More than 300,00 people in Darfur have been killed, and more than 2 million have fled their homes to live in huge refugee camps. Although they receive food aid, ones pressing problem remaining is cooking their food.
As described by Cookstove Projects,
Lawrence Berkeley National Laboratory physicist Ashok Gadgil and other LBNL scientists went to Darfur in 2005 to see the situation for themselves. As Dr. Gadgil says, “In terms of the physics end of it, of course you want high combustion efficiency, where you’re not left with charcoal and smoke, which is where some of the chemical energy could go, and you want good heat transfer efficiency, so you’re not just heating the kitchen air but putting the heat into the pot.”Due to the size of the IDP camps (some camps have more than 100,000 residents) and the desert-like terrain, wood is increasingly scarce.
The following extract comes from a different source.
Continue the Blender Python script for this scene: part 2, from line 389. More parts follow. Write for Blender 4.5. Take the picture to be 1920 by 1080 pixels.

With deforestation, displaced women must walk up to seven hours to find a single tree, risking assault every step of the way. To avoid danger, some Darfuri women purchase wood from vendors... by selling the very food they need to feed their families. While the tangle of political and ethnic tensions underlying the Darfur conflict may seem beyond resolution, the solution to this one problem is clear: women in Darfur need a better stove.
Just this past May, the US Agency for International Development awarded $1.5 million so that these stoves can be distributed in Darfur and Ethiopia.